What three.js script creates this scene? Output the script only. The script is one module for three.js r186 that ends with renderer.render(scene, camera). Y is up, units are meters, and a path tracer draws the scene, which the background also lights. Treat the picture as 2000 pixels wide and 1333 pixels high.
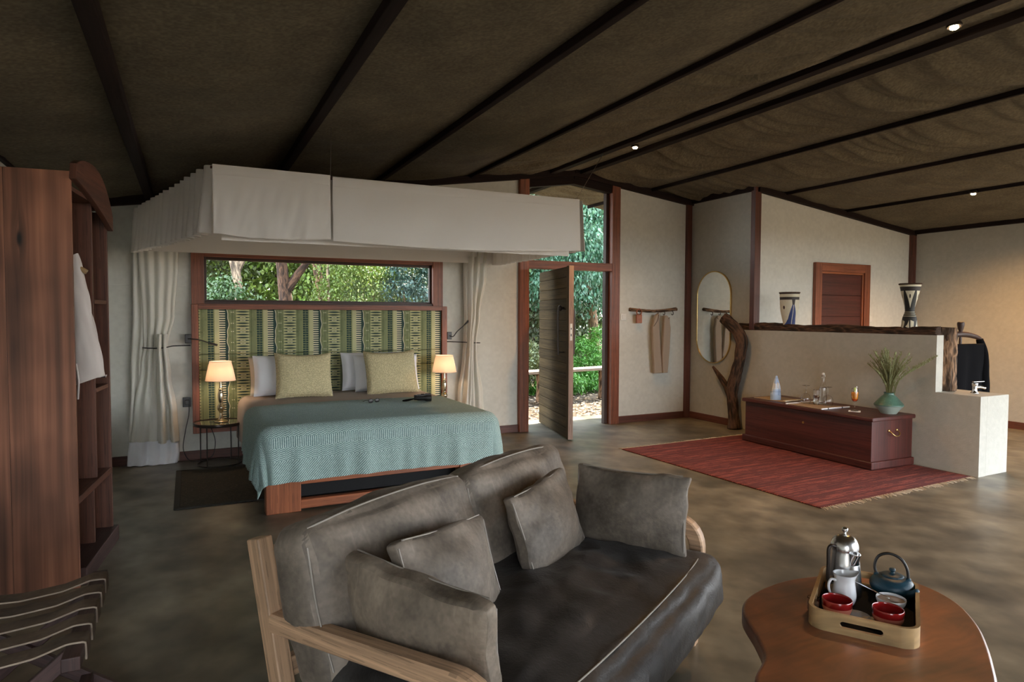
import * as THREE from 'three';
import { RoundedBoxGeometry } from 'three/addons/geometries/RoundedBoxGeometry.js';
import { ImprovedNoise } from 'three/addons/math/ImprovedNoise.js';
import { mergeGeometries, mergeVertices } from 'three/addons/utils/BufferGeometryUtils.js';

// ---------- camera, sky, sun, exposure ----------
// Room axes: x runs right along the bed wall, y is up, z runs from the bed wall (z = -7.4) to the open front.
const scene = new THREE.Scene();
const camera = new THREE.PerspectiveCamera(55.42, 2000 / 1333, 0.05, 200);
{
  const yaw = 0.46271, pitch = 0.039892, roll = 0.00336;
  const fwd = new THREE.Vector3(Math.sin(yaw) * Math.cos(pitch), -Math.sin(pitch), -Math.cos(yaw) * Math.cos(pitch));
  const right = new THREE.Vector3(Math.cos(yaw), 0, Math.sin(yaw)), up = new THREE.Vector3().crossVectors(right, fwd);
  const r2 = right.clone().multiplyScalar(Math.cos(roll)).addScaledVector(up, Math.sin(roll));
  const u2 = up.clone().multiplyScalar(Math.cos(roll)).addScaledVector(right, -Math.sin(roll));
  camera.quaternion.setFromRotationMatrix(new THREE.Matrix4().makeBasis(r2, u2, fwd.clone().negate()));
  camera.position.set(0, 1.5, 0);
}
const renderer = new THREE.WebGLRenderer({ antialias: true });
renderer.shadowMap.enabled = true;
renderer.shadowMap.type = THREE.PCFSoftShadowMap;
renderer.toneMapping = THREE.LinearToneMapping;
renderer.toneMappingExposure = 12.3;

const sunDirection = new THREE.Vector3(0.42, 0.86, -0.3).normalize();
{ // a hazy bright sky: pale at the horizon, light blue overhead, a soft glow round the sun
  const w = 512, h = 256, d = new Float32Array(w * h * 4), v = new THREE.Vector3();
  for (let y = 0; y < h; y++) for (let x = 0; x < w; x++) {
    const up = ((y + 0.5) / h - 0.5) * Math.PI, round = ((x + 0.5) / w - 0.5) * 2 * Math.PI, o = (y * w + x) * 4;
    v.set(Math.cos(round) * Math.cos(up), Math.sin(up), Math.sin(round) * Math.cos(up));
    const k = Math.pow(Math.max(0, v.y), 0.6), g = Math.pow(Math.max(0, v.dot(sunDirection)), 12) * 0.5;
    d[o] = 0.98 - 0.4 * k + g; d[o + 1] = 1.0 - 0.3 * k + g * 0.95; d[o + 2] = 0.99 - 0.1 * k + g * 0.8; d[o + 3] = 1;
  }
  const t = new THREE.DataTexture(d, w, h, THREE.RGBAFormat, THREE.FloatType);
  t.mapping = THREE.EquirectangularReflectionMapping; t.magFilter = THREE.LinearFilter; t.needsUpdate = true;
  scene.background = t; scene.environment = t;
}
const sun = new THREE.DirectionalLight(0xfff0d8, 3);
sun.position.copy(sunDirection).multiplyScalar(40).add(new THREE.Vector3(4, 0, -8));
sun.target.position.set(4, 0, -8);
sun.castShadow = true;
sun.shadow.mapSize.set(4096, 4096);
Object.assign(sun.shadow.camera, { left: -25, right: 25, top: 25, bottom: -25, near: 1, far: 90 });
scene.add(sun, sun.target);

// ---------- helpers ----------
const V = (x, y, z) => new THREE.Vector3(x, y, z);
const lerp = THREE.MathUtils.lerp, clamp = THREE.MathUtils.clamp, smooth = THREE.MathUtils.smoothstep;
function rng(a) { return () => { a = (a + 0x6d2b79f5) | 0; let t = Math.imul(a ^ (a >>> 15), 1 | a); t = (t + Math.imul(t ^ (t >>> 7), 61 | t)) ^ t; return ((t ^ (t >>> 14)) >>> 0) / 4294967296; }; }
const rand = rng(7);
const perlin = new ImprovedNoise();
const n3 = (x, y, z) => perlin.noise(x + 31.7, y + 17.3, z + 5.1);
const used = new Map();
function numbered(name) { const k = used.get(name) ?? 0; used.set(name, k + 1); return k ? `${name}_${String(k).padStart(3, '0')}` : name; }
function tag(o, label, category, group) {
  o.userData.label = label; o.userData.category = category;
  if (group) o.userData.group = group;
  return o;
}
function thing(name, label, category, pos = [0, 0, 0], turn = 0, group) {
  const o = new THREE.Group();
  o.name = numbered(name);
  o.position.set(...pos); o.rotation.y = turn;
  scene.add(o);
  return tag(o, label, category, group);
}
function shadows(m) { m.castShadow = true; m.receiveShadow = true; return m; }
function part(parent, name, geo, mat, label) {
  const m = shadows(new THREE.Mesh(Array.isArray(geo) ? merge(geo) : geo, mat));
  m.name = numbered(name);
  if (label) m.userData.label = label;
  parent.add(m);
  return m;
}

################

YOUR TASK: Skip every picture and transcribe the data above exactly.

SOLUTION FOR THIS PROBLEM:
What three.js script creates this scene? Output the script only. The script is one module for three.js r186 that ends with renderer.render(scene, camera). Y is up, units are meters, and a path tracer draws the scene, which the background also lights. Treat the picture as 2000 pixels wide and 1333 pixels high.
import * as THREE from 'three';
import { RoundedBoxGeometry } from 'three/addons/geometries/RoundedBoxGeometry.js';
import { ImprovedNoise } from 'three/addons/math/ImprovedNoise.js';
import { mergeGeometries, mergeVertices } from 'three/addons/utils/BufferGeometryUtils.js';

// ---------- camera, sky, sun, exposure ----------
// Room axes: x runs right along the bed wall, y is up, z runs from the bed wall (z = -7.4) to the open front.
const scene = new THREE.Scene();
const camera = new THREE.PerspectiveCamera(55.42, 2000 / 1333, 0.05, 200);
{
  const yaw = 0.46271, pitch = 0.039892, roll = 0.00336;
  const fwd = new THREE.Vector3(Math.sin(yaw) * Math.cos(pitch), -Math.sin(pitch), -Math.cos(yaw) * Math.cos(pitch));
  const right = new THREE.Vector3(Math.cos(yaw), 0, Math.sin(yaw)), up = new THREE.Vector3().crossVectors(right, fwd);
  const r2 = right.clone().multiplyScalar(Math.cos(roll)).addScaledVector(up, Math.sin(roll));
  const u2 = up.clone().multiplyScalar(Math.cos(roll)).addScaledVector(right, -Math.sin(roll));
  camera.quaternion.setFromRotationMatrix(new THREE.Matrix4().makeBasis(r2, u2, fwd.clone().negate()));
  camera.position.set(0, 1.5, 0);
}
const renderer = new THREE.WebGLRenderer({ antialias: true });
renderer.shadowMap.enabled = true;
renderer.shadowMap.type = THREE.PCFSoftShadowMap;
renderer.toneMapping = THREE.LinearToneMapping;
renderer.toneMappingExposure = 12.3;

const sunDirection = new THREE.Vector3(0.42, 0.86, -0.3).normalize();
{ // a hazy bright sky: pale at the horizon, light blue overhead, a soft glow round the sun
  const w = 512, h = 256, d = new Float32Array(w * h * 4), v = new THREE.Vector3();
  for (let y = 0; y < h; y++) for (let x = 0; x < w; x++) {
    const up = ((y + 0.5) / h - 0.5) * Math.PI, round = ((x + 0.5) / w - 0.5) * 2 * Math.PI, o = (y * w + x) * 4;
    v.set(Math.cos(round) * Math.cos(up), Math.sin(up), Math.sin(round) * Math.cos(up));
    const k = Math.pow(Math.max(0, v.y), 0.6), g = Math.pow(Math.max(0, v.dot(sunDirection)), 12) * 0.5;
    d[o] = 0.98 - 0.4 * k + g; d[o + 1] = 1.0 - 0.3 * k + g * 0.95; d[o + 2] = 0.99 - 0.1 * k + g * 0.8; d[o + 3] = 1;
  }
  const t = new THREE.DataTexture(d, w, h, THREE.RGBAFormat, THREE.FloatType);
  t.mapping = THREE.EquirectangularReflectionMapping; t.magFilter = THREE.LinearFilter; t.needsUpdate = true;
  scene.background = t; scene.environment = t;
}
const sun = new THREE.DirectionalLight(0xfff0d8, 3);
sun.position.copy(sunDirection).multiplyScalar(40).add(new THREE.Vector3(4, 0, -8));
sun.target.position.set(4, 0, -8);
sun.castShadow = true;
sun.shadow.mapSize.set(4096, 4096);
Object.assign(sun.shadow.camera, { left: -25, right: 25, top: 25, bottom: -25, near: 1, far: 90 });
scene.add(sun, sun.target);

// ---------- helpers ----------
const V = (x, y, z) => new THREE.Vector3(x, y, z);
const lerp = THREE.MathUtils.lerp, clamp = THREE.MathUtils.clamp, smooth = THREE.MathUtils.smoothstep;
function rng(a) { return () => { a = (a + 0x6d2b79f5) | 0; let t = Math.imul(a ^ (a >>> 15), 1 | a); t = (t + Math.imul(t ^ (t >>> 7), 61 | t)) ^ t; return ((t ^ (t >>> 14)) >>> 0) / 4294967296; }; }
const rand = rng(7);
const perlin = new ImprovedNoise();
const n3 = (x, y, z) => perlin.noise(x + 31.7, y + 17.3, z + 5.1);
const used = new Map();
function numbered(name) { const k = used.get(name) ?? 0; used.set(name, k + 1); return k ? `${name}_${String(k).padStart(3, '0')}` : name; }
function tag(o, label, category, group) {
  o.userData.label = label; o.userData.category = category;
  if (group) o.userData.group = group;
  return o;
}
function thing(name, label, category, pos = [0, 0, 0], turn = 0, group) {
  const o = new THREE.Group();
  o.name = numbered(name);
  o.position.set(...pos); o.rotation.y = turn;
  scene.add(o);
  return tag(o, label, category, group);
}
function shadows(m) { m.castShadow = true; m.receiveShadow = true; return m; }
function part(parent, name, geo, mat, label) {
  const m = shadows(new THREE.Mesh(Array.isArray(geo) ? merge(geo) : geo, mat));
  m.name = numbered(name);
  if (label) m.userData.label = label;
  parent.add(m);
  return m;
}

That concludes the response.